The New American Home

Midcentury modern roots and the latest in energy efficiency make this the New American Home for 2012.

New American Home

2012 New American Home, Winter Park, FL. Photo: James F. Wilson/courtesy BUILDER Magazine

Take the classic white box architecture popularized by Richard Meier and others in the 1960s and 70s and add the latest in building technology, design trends and energy features, and you have the New American Home—the centerpiece of this year’s International Builders’ Show, which took place in Orlando, FL, in February.
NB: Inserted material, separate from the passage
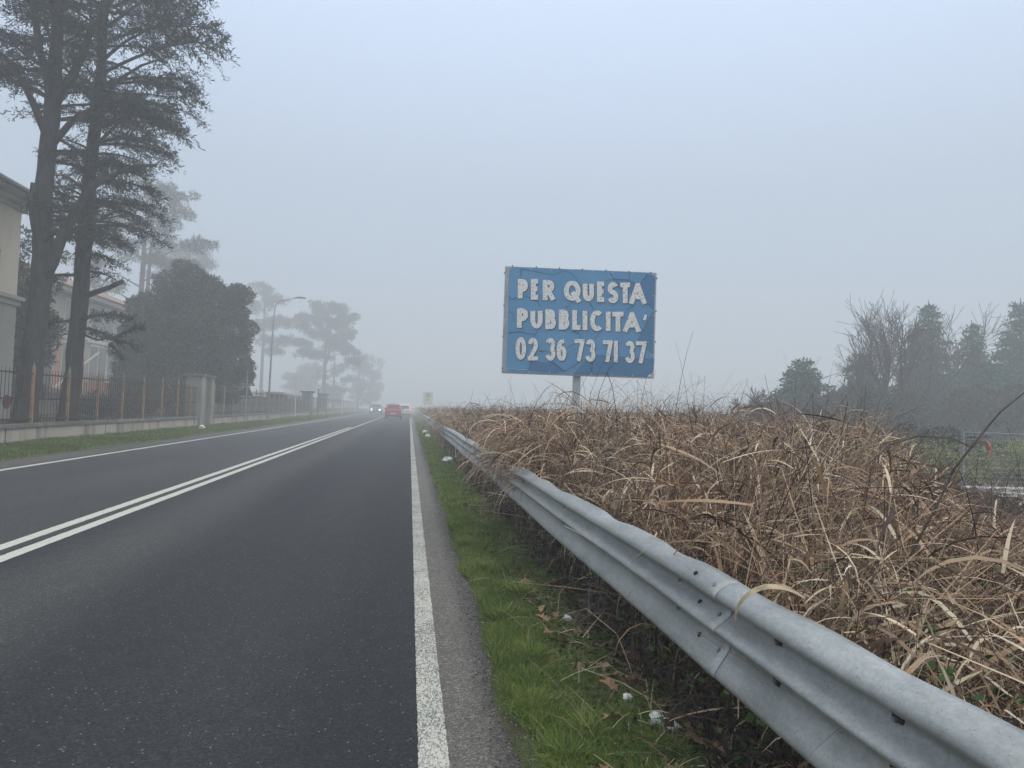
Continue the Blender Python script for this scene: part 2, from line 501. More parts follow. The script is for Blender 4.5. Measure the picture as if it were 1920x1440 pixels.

The New American Home, an annual co-sponsored project from the National Association of Home Builders (NAHB) and Builder magazine, is designed to educate and inform building professionals of new innovations in construction, materials and products. As the name implies, it is a model home of considerable note.

This year’s house, designed by Florida architect Phil Kean of Phil Kean Designs, Inc., occupies an urban infill lot in an older neighborhood in Winter Park. While ranking as the smallest-ever New American Home, this year’s entry, at 4,183 square feet, exemplifies the modern aesthetic by which it is inspired—a blend of functional and transitional spaces combining to create a living environment that is casual, low-maintenance and perfectly suited to its climate. “I wanted this house to honor the past,” notes architect Kean, “but take full advantage of current technologies and design trends.”

Outside, the house features a white stucco façade accentuated by Osceaola Prairie Stone—long, linear panel stones designed specifically for this project—which adds a subtle rock-faced texture to the exterior and unites the home with its surroundings. The cantilevered roof, floor-to-ceiling windows, and cube-like design play up the home’s modernist roots.

Inside is another hallmark of modern architecture: an open plan. In this house, the airy layout includes expansive glass areas, stone veneer walls, a suspended staircase and limestone plank flooring. The kitchen-family room, adjacent to the dining room and gallery on the first floor, form an L-shape footprint that not only makes full use of the narrow urban lot, but also helps define the enclosed backyard space. Moveable glass panel walls and motorized screens provide seamless transitions from indoors to out, where a deck, swimming pool, and outdoor kitchen provide the ultimate in resort-style living.

The kitchen, which anchors the main living areas of the house, is highly stylized and dramatically distinguished by its dark, “near-noir” Maple Espresso-colored cabinetry (from Timberlake), as well as by the center island of DuPont Zodiac Quartz solid surfacing. Jenn-Air appliances outfit the kitchen with the latest in technology and Energy Star-efficiency, including an induction cooktop, built-in refrigerator and convection oven featuring the industry’s first “touch anywhere” LED screen controls.

The second-floor master bedroom suite includes a luxurious marble bath with fixtures and accessories by Kohler, among them the Numi toilet, Revee bubble/massage bath and Waterlite shower, complete with sound panels, integrated spray heads and steam generator. The room extends to a generous closet area configured with Closet Factory doors and storage, and a concealed laundry room. Balconies on the second floor extend the interior space and provide shade below.

As one would expect, green technology is factored into every aspect of the 2012 New American Home’s design and construction, from its Logix ICF (insulated concrete form) exterior walls and open-cell spray foam insulation to an ultraviolet light air-treatment system designed to improve indoor air quality. With 4KW photovoltaic (PV) solar panels, low-e aluminum windows and patio doors, Energy Star-rated appliances, LED/CFL lighting in the home and around the property and air-tight thermal shell, the house is expected to consume 52% less energy than a standard home—or provide $1,536 in annual savings to the homeowner. The house exceeds U.S. Energy Star standards, meets LEED Platinum certification and has been recognized by the National Green Building Standard with “Emerald” certification—the highest level of classification.

In keeping with the eco-friendly features of the house, the exterior landscaping utilizes artificial turf for lawn areas—reducing the need for water, maintenance and pesticides—and features only native Florida plants.